わたしは自分が大人になっていることを感じています。いやまあ22歳なのに子ども気分なのがおかしいんですけど。言いたいのは、たぶん今回のようなお付き合いは、学生の頃しかできなかった、ということです。多少の価値観の相違も、かなりのワガママも、謎のパワーみたいなもので乗り越えてきていました。ですが、これから社会人になれば、仕事という存在が常に自分の中にあることになります。その状態で、大きすぎる違いを乗り越えられないし、今までわたしが見逃してもらっていたワガママも、わたしが我慢できていると思っていた元彼の不満も、うまく消すことはできなかっただろうと思うのです。

だからやっぱり、元彼とは別れて良かったです。

でもなぁ、好きだったなぁ。わたしは確かに元彼のことが好きでした。好きにさせた後にいなくなって遠距離になった挙句に、会うたびに東京で思い出つくりやがってくそやろう。今のわたしがこんなに苦労しているんだぞと言いたいです。

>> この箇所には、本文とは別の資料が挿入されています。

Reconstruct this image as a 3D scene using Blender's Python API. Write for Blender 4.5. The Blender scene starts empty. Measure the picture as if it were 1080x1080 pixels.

それもね、嬉しいんですけどね。元彼との日々はわたしから消えることはなくて、確かに今のわたしのアイデンティティを形成してくれたのですから。今のわたしじゃなかったら、わたしはわたしのことを好きじゃないのですから。

わたしは本当にダメなところがあります。別れる時に、相手に自分のダメな部分を見せつけて別れるところです。うーん本当にダメなんですけど、どうせ別れるなら相手に嫌われてしまいたいと思っていたんです。今回もそれをやってしまったんですけど、もうやらないと強く誓います。わたしは自分に甘いので、別れなければそういう欠点も直そうとしなかっただろうと思うので、うん、しっかりやります。

結局、付き合って良かったし、別れて良かったです。今感じている心の穴は、どうにかして埋めようとしなくて良いし、たぶん勝手に何かしらで埋まるんだと思います。早く埋まってほしいという気持ちはありますが、この心の痛みは成長痛だと思って、感じることから逃げないようにしたいです。とりあえず、すぐに男で埋めようとか、お酒で埋めようとはしません。わたしは心配されないような、自分の足で立った女性になると決めたので。別れたあともゼミの先輩、いつか飲み会とかで会う時には、見違えていたいと、そう思います。